After many months of consideration, Upper Arlington's city council approved several amendments to the city's Unified Development Ordinance (UDO) during the council's first meeting back from summer break on Aug. 22.

After many months of consideration, Upper Arlington's city council approved several amendments to the city's Unified Development Ordinance (UDO) during the council's first meeting back from summer break on Aug. 22.

The amendments reclassify the city's definition of building height for commercial structures. The amended UDO now considers commercial building height to be the distance from the average grade around the foundation to the top of a "parapet wall, top of cornice or soffit, or top of eave fascia for sloped or mansard-style roofs, whichever is higher."

The change defining the top of a commercial building comes from several meetings held earlier this year by the Board of Zoning and Planning and economic development subcommittee. The increase is meant to accommodate rooftop mechanicals and taller floors, according to city staff presentations.

Much of the brief meeting was taken up with discussion of whether portions of the amendments dealing with the Kingsdale West area should be sent back to BZAP for further review.

While the amendment raises the maximum height of a proposed building in Kingsdale West from 36 to 48 feet, council member Erik Yassenoff said he believes that is too high for that area.

"That's directly across the street from single-family homes that are roughly 20 feet (tall)," Yassenoff said. "I would like to at least give (BZAP) the option to review that."

Senior planner Chad Gibson described Kingsdale West as the area of the city west of Tremont Road, from Fishinger Road on the north to around Zollinger Road at its southern boundary.

Gibson answered council members' questions on the issue, saying that the city's master plan calls for a transition in height from commercial areas to single family homes.

"If an application did come in (next to the homes) that was 48 feet, my guess is that the BZAP would provide some pretty significant resistance to that, as it does not provide that transition that the master plan calls for," Gibson said. "(BZAP) would be able to vote against a potential project, or recommend to the developer that they revise their plan."

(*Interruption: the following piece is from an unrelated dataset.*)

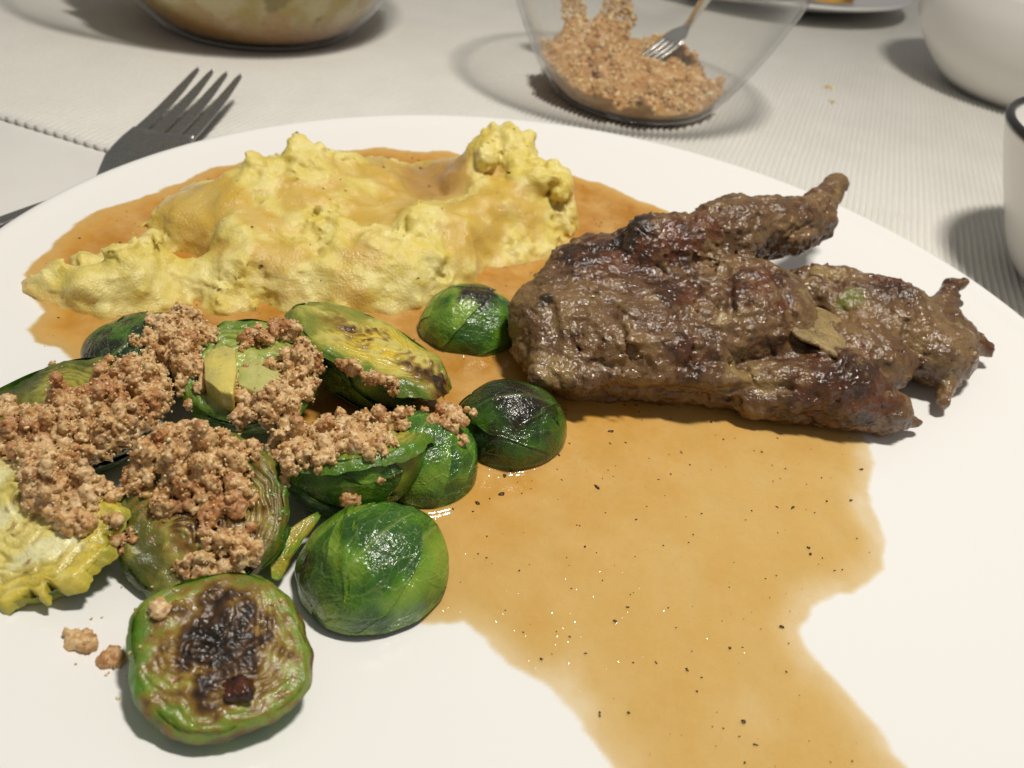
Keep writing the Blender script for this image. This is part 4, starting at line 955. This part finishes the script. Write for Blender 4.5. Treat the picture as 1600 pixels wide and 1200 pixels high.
def make_fork(tipc, rootp, handle_end, head_w, mat, label, group, mat2=None):
    tipc, rootp, handle_end = map(np.asarray, (tipc, rootp, handle_end))
    root = empty('fork', handle_end); tag(root, label, 'fork', group)
    ax = tipc - rootp; L_ = np.linalg.norm(ax); ax = ax / L_; side = np.cross(ax, [0, 0, 1.0]); side /= np.linalg.norm(side); up = np.cross(side, ax)
    def curve(t): return rootp + ax * L_ * t + up * L_ * (-0.03 * math.sin(math.pi * min(max(t, 0), 1.0)))
    # palm
    pw = [0.24, .38, .62, .84, .95, 1.0, .99]; tt = np.linspace(-.02, 0.46, 13); wv = np.interp(np.linspace(0, 1, 13), np.linspace(0, 1, 7), pw) * head_w / 2
    V, F_ = strip_mesh([curve(t) for t in tt], wv, 0.075, 0.06); head = mesh_obj('head', V, F_, mat, root)
    for i in range(4):
        o_ = (i - 1.5) * head_w * 0.265
        tt = np.linspace(0.42, 1.0, 16); path = [curve(t) + side * o_ * (1 - 0.04 * t) for t in tt]
        V, F_ = strip_mesh(path, np.interp(tt, [0.42, .8, .97, 1.0], [head_w * .105, head_w * .085, head_w * .05, head_w * .02]), np.interp(tt, [.42, 1], [.075, .045]))
        mesh_obj('tine', V, F_, mat, head)
    tt = np.linspace(0, 1, 24); path = [rootp * (1 - t) + handle_end * t + np.array([0, 0, .25 * math.sin(math.pi * t)]) for t in tt]
    V, F_ = strip_mesh(path, np.interp(tt, [0, .1, .3, .85, .97, 1], [.22, .2, .26, .55, .5, .2]), np.interp(tt, [0, .3, 1], [.12, .13, .09])); mesh_obj('handle', V, F_, mat, root)
    return root
make_fork(at(344, 111, 1.55), (-14.8, 6.0, 0.75), (-19.6, -7.0, 0.5), 2.35, M['steel'], 'grey steel dinner fork on the table behind the plate rim, tines pointing away', 'forks')

# ================================================================== BOWLS
def bowl_shell(name, outer, t, center, mat, n=128, parent=None):
    """outer: (r, z) profile from base centre to rim; inner wall offset by t"""
    pr = smooth_profile(outer, 8); d = np.gradient(pr, axis=0); nrm = np.stack([-d[:, 1], d[:, 0]], 1); nrm /= np.linalg.norm(nrm, axis=1)[:, None]
    inn = pr + nrm * t; inn[:, 0] = np.maximum(inn[:, 0], 0.0); inn[0] = (0.0, pr[0, 1] + t)
    rim = (pr[-1] + inn[-1]) / 2 + (pr[-1] - pr[-2]) / np.linalg.norm(pr[-1] - pr[-2]) * t * .45
    full = np.vstack([pr, rim, inn[::-1]]); V, F_ = lathe(full, n, center)
    return mesh_obj(name, V, F_, mat, parent), inn
def ring(name, r, z, tube, center, mat, parent, n=128):
    t = np.linspace(0, 2 * math.pi, n, endpoint=False); k = 10; s = np.linspace(0, 2 * math.pi, k, endpoint=False); T, S = np.meshgrid(t, s, indexing='ij')
    V = np.stack([(r + tube * np.cos(S)) * np.cos(T), (r + tube * np.cos(S)) * np.sin(T), z + tube * np.sin(S)], -1).reshape(-1, 3) + np.asarray(center)
    return mesh_obj(name, V, grid_faces(n, k, True, True), mat, parent)
def fill_heap(name, center, inner, ztop, seed, amp, mat, colf, parent=None, h=0.16, tilt=(0, 0)):
    """heap of food lying inside a bowl: bounded by the inner wall below and a lumpy top above"""
    rmax = inner[:, 0].max() + .3; lo = np.array([center[0] - rmax, center[1] - rmax, center[2]]); hi = np.array([center[0] + rmax, center[1] + rmax, center[2] + ztop + 2.5])
    P_, shp = field_grid(lo, hi, h); D = P_ - np.asarray(center); rr_ = np.hypot(D[:, 0], D[:, 1])
    order = np.argsort(inner[:, 1]); rin = np.interp(D[:, 2], inner[order, 1], inner[order, 0])
    wall = (rr_ - rin + 0.06) * .8
    top = D[:, 2] - (ztop + tilt[0] * D[:, 0] + tilt[1] * D[:, 1]) + amp * fbm(P_, .5, 3, seed) + amp * .5 * (worley(P_, 1.1, seed)[0] - .5)
    f = np.maximum(np.maximum(wall, top), inner[:, 1].min() + .05 - D[:, 2]); V, F_ = surface_nets(f.reshape(shp), lo, h)
    return mesh_obj(name, V, F_, mat, parent, col=colf(V)), V, F_

# glass bowl of breadcrumbs
GC = np.array([3.1, 24.3, 0.26])
gb = empty('glass_bowl', GC); tag(gb, 'clear glass bowl with toasted breadcrumbs behind the plate', 'bowl', 'serving bowls')
gprof = [(0, 0.0), (2.6, 0.0), (3.5, 0.08), (4.2, 0.5), (5.2, 1.9), (6.1, 3.6), (6.8, 5.2), (7.3, 6.6)]
gw, ginn = bowl_shell('bowl_wall', gprof, 0.22, GC, M['glass'], parent=gb)
ring('rim', 7.22, 6.62, 0.16, GC, M['glass_thick'], gw); ring('foot_ring', 3.45, 0.12, 0.10, GC, M['glass_thick'], gw)
def crumbcol(V): return mix((0.44, 0.22, 0.07), (0.56, 0.33, 0.12), sstep(-.4, .4, fbm(V, 2.5, 3, 600)))
hp, HV, HF = fill_heap('breadcrumb_filling', GC, ginn, 1.55, 610, 0.9, M['crumb'], crumbcol, h=0.13, tilt=(-0.10, 0.10))
bh = BVHTree.FromPolygons(HV.tolist(), np.asarray(HF).tolist()); cents = []; sizes = []
sel = rng.choice(len(HV), 4200); sizes = np.clip(rng.lognormal(-2.45, .35, 4200), .05, .17)
V, Fq, cc = crumb_mesh(HV[sel] + rng.normal(size=(4200, 3)) * .03, sizes, rng, ICO1)
inside = np.hypot(V[:, 0] - GC[0], V[:, 1] - GC[1]) < np.interp(V[:, 2] - GC[2], ginn[np.argsort(ginn[:, 1]), 1], ginn[np.argsort(ginn[:, 1]), 0]) - 0.02
ok = inside.reshape(-1, len(ICO1[0])).all(1); nb = len(ICO1[0])
Vk = V.reshape(-1, nb, 3)[ok].reshape(-1, 3); ck = cc.reshape(-1, nb, 3)[ok].reshape(-1, 3); nk = int(ok.sum())
tag(hp, 'toasted golden breadcrumbs lying inside the clear glass bowl', 'breadcrumbs', kind='stuff')
mesh_obj('breadcrumb_grains', Vk, (ICO1[1][None] + (np.arange(nk) * nb)[:, None, None]).reshape(-1, 3), M['crumb'], hp, col=ck)['kind'] = 'stuff'
# crumbs left on the back wall of the glass in two streaks
cs = []
for a0, a1, zl, zh, n in ((1.62, 1.95, 1.6, 6.0, 900), (2.15, 2.42, 1.6, 5.4, 650)):
    for _ in range(n):
        zz = rng.uniform(zl, zh); am = (a0 + a1) / 2; an = am + (rng.uniform(a0, a1) - am) * (1 + .25 * math.sin(zz * 3)); rr_ = np.interp(zz, ginn[np.argsort(ginn[:, 1]), 1], ginn[np.argsort(ginn[:, 1]), 0]) - rng.uniform(.10, .28)
        cs.append(GC + np.array([rr_ * math.cos(an), rr_ * math.sin(an), zz]))
V, Fq, cc = crumb_mesh(np.array(cs), np.clip(rng.lognormal(-2.4, .3, len(cs)), .05, .14), rng, ICO1)
mesh_obj('wall_crumbs', V, Fq, M['crumb'], hp, col=cc)['kind'] = 'stuff'
make_fork(at(1012, 92, 2.0), at(1075, 40, 3.6), at(1150, -60, 7.2), 1.5, M['bright_steel'], 'shiny small fork stuck into the breadcrumbs of the glass bowl', 'forks')

# glass bowl of saucy vegetables at top left
LC = np.array([-17.0, 27.6, 0.26])
lb = empty('glass_bowl', LC); tag(lb, 'clear glass bowl of yellow saucy food at the top left', 'bowl', 'serving bowls')
lprof = [(0, 0.0), (3.4, 0.0), (4.5, 0.10), (5.4, 0.6), (6.8, 2.2), (8.0, 4.4), (8.8, 6.6), (9.2, 8.0)]
lw_, linn = bowl_shell('bowl_wall', lprof, 0.25, LC, M['glass'], parent=lb)
ring('rim', 9.1, 8.0, 0.16, LC, M['glass_thick'], lw_); ring('foot_ring', 4.45, 0.14, 0.12, LC, M['glass_thick'], lw_)
def vegcol(V):
    w_, cid = worley(V * np.array([1, 1, .6]) + .4 * noise3(V, .8, 620)[:, None], .62, 621)
    c = mix((0.56, 0.42, 0.08), (0.72, 0.62, 0.32), sstep(-.3, .4, fbm(V, .7, 3, 623))); c = mix(c, (0.52, 0.26, 0.04), sstep(.72, .8, cid) * .6)
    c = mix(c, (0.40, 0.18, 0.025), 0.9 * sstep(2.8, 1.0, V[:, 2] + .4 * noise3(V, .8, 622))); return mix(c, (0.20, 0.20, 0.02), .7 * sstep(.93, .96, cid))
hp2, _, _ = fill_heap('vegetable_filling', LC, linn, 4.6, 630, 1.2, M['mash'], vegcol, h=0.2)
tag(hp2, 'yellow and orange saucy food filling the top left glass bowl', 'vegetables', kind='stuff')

# large white bowl, top right
WC = np.array([28.2, 36.6, 0.26])
wprof = [(0, 0.0), (3.6, 0.0), (4.2, 0.12), (5.4, 0.9), (7.0, 2.6), (8.0, 4.6), (8.35, 6.2)]
wb = empty('white_bowl', WC); tag(wb, 'large plain white bowl with thin grey rim at the upper right', 'bowl', 'serving bowls')
ww, _ = bowl_shell('bowl_wall', wprof, 0.32, WC, M['bowl_white'], parent=wb); ring('rim_line', 8.22, 6.32, 0.10, WC, M['grey_glaze'], ww)
# small white bowl with black rim, right edge
SC = np.array([20.75, 10.0, 0.26])
sprof = [(0, 0.0), (3.0, 0.0), (3.5, 0.12), (4.2, 0.9), (5.0, 2.4), (5.75, 4.0), (6.2, 5.1)]
sb = empty('white_bowl', SC); tag(sb, 'white bowl with black painted rim cut off by the right picture edge', 'bowl', 'serving bowls')
sw, _ = bowl_shell('bowl_wall', sprof, 0.30, SC, M['bowl_white'], parent=sb); ring('rim_line', 6.07, 5.2, 0.17, SC, M['black'], sw)
# plate far back with dark rim line and a bit of orange food
FC = np.array([14.0, 59.3, 0.26])
fp = empty('rear_plate', FC); tag(fp, 'pale plate with dark rim line at the top edge behind the glass bowl', 'plate')
bowl_shell('plate_body', [(0, 0), (6, 0), (7.5, 0.1), (9.5, .5), (11.5, 1.0), (13.2, 1.5)], 0.25, FC, M['porcelain'], parent=fp); ring('rim_line', 13.1, 1.62, 0.11, FC, M['black'], fp)
bv, bf = ico(4); fpos = at(1296, 4, 1.35)
Vb = bv * np.array([3.4, 2.2, 1.0]) * (1 + .3 * fbm(bv, 1.2, 3, 640)[:, None]); Vb[:, 2] = np.maximum(Vb[:, 2], -.2); Vb = Vb + np.array([fpos[0] - .8, fpos[1] + 2.2, 1.5])
tag(mesh_obj('orange_food', Vb, bf, M['mash'], col=mix((.60, .28, .03), (.66, .42, .08), sstep(-.3, .4, fbm(Vb, .6, 2, 641))), loc=Vb.mean(0)), 'orange serving of food on the rear plate', 'food')

# crumbs dropped on the runner
for (px, py, w_, lab) in ((1296, 137, .36, 'larger golden crumb lying on the ribbed runner between the bowls'), (1299, 160, .24, 'smaller golden crumb on the ribbed runner, just in front of the larger one')):
    c0 = at(px, py, .26); n = 14; pts = c0 + rng.normal(size=(n, 3)) * np.array([w_ * .5, w_ * .3, .02]); pts[:, 2] = .28 + .02
    V, Fq, cc = crumb_mesh(pts, np.full(n, .08), rng, ICO1); tag(mesh_obj('breadcrumb', V, Fq, M['crumb'], col=cc * [1.2, 1.2, .9], loc=c0), lab, 'breadcrumb', 'crumbs on the runner')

"So this gives the flexibility to BZAP to go to 48 feet, but to still use its own judgment on the transition?" council president Frank Ciatola asked.

"That's correct," Gibson said.

Council voted 4-2 against returning the Kingsdale West section of the amendments to BZAP, with council member Wade Steen absent and Yassenoff and Debbie Johnson dissenting.

Council then unanimously adopted the amendments.

"I support the overall package in its entirety," Yassenoff said. "While it's not a perfect plan, it's significantly better than what we currently have, so I'm supporting it on those grounds."

The city's updated commercial development standards can be viewed online at www.uaoh.net.